EECS3311 - Software design - Winter 2020

  • EECS3311-W20 Section M (Prof. Wang). Recordings, iPad Notes, and slides are available here.
  • M 13:00-14.30 90 DB 0016
  • W 13:00-14.30 90 DB 0016
  • LAB01 F 11:30-13.00 LAS 1006
  • LAB02 F 10:00-11.30 LAS 1006
  • EECS3311-W20 Section Z (Prof. Ostroff). Engineering. Slides are available from the SVN Tab (login required).
  • M 16:00-17.30 ACE 001
  • W 16:00-17.30 ACE 001
  • LAB 01 Thu. 13:00-14.30 LAS 1006
  • LAB 02 Thu. 14:30-16.00 LAS 1006

Note: Labs start on Thursday, 9 January, and on the very first day of class you are assigned Lab0 (submission required and essential). It is vital that you complete the specified work starting on the first day of term.

Laptops, tablets, smartphones

Laptops, tablets, smartphones, etc. (“devices”) usage in class is a two-edged sword. They can provide opportunities for learning but are also hugely distracting. For now, we encourage you to be disciplined in your usage of these devices. Put them away when they aren't needed. Stay focused on the class and you'll find that you learn more and better.

Information for Section M only

Getting Started

* Important: Subscribe to the forum for the latest announcements. Please ask all questions relating to the course material on the forum (not via email). For all other questions, see the course instructor during office hours.

  • See bottom of this page for login with your Prism password. Slides are available from the SVN repository (see link in the sidebar, once you have logged on).
  • Office hours: See Office Hours on the sidebar
  • Get started using the Eiffelstudio IDE on the first day of class (here). Compile and execute a hello world program. Then use the ESpec library to write and execute your first test. You might want to run through this introductory tutorial.

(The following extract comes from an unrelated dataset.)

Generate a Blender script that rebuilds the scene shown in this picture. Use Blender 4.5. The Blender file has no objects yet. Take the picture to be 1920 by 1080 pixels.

The work load in this course, as in many computer science and engineering courses, is high. The course has a scheduled weekly laboratory component to it which involves designing and coding (in Eiffel). You should be prepared to devote 12 hours a week on average to the course; this includes class time and labs. With proper planning and discipline, you can spread most of the work load fairly evenly throughout the course.

It is up to you to read and study relevant material without explicit instructions. You are expected to find the required readings in the references and any other sources you can find. Part of the university experience is to acquire a measure of self reliance. The instructor for the course can only guide you as to what is useful to learn; the effort must come from you. The course classes will not cover all the topics in detail. Instead, the classes will cover the most important points and give you pointers as to how the rest of the material can be studied.

Calendar Description

A study of design methods and their use in the correct implementation, maintenance and evolution of software systems. Topics include design, implementation, testing, documentation needs and standards, support tools. Students design and implement components of a software system. Weekly 1.5 hour laboratory (starting 2017). Prerequisites: General prerequisites; including SC/MATH 1090 3.00; LE/EECS 2031 3.00.

Learning Outcomes

Software designers are experts at developing software products that are correct, robust, efficient and maintainable. Correctness is the ability of software products to perform according to specification. Robustness is the ability of a software system to react appropriately to abnormal conditions. Software is maintainable if it is well-designed according to the principles of abstraction, modularity, and information hiding. At the end of the course, students will be able to:

1. Specification: Describe software specifications via Design by Contract, including the use of preconditions, postconditions, class invariants, loop variants and invariants

2. Construction: Implement specifications with designs that are correct, efficient and maintainable.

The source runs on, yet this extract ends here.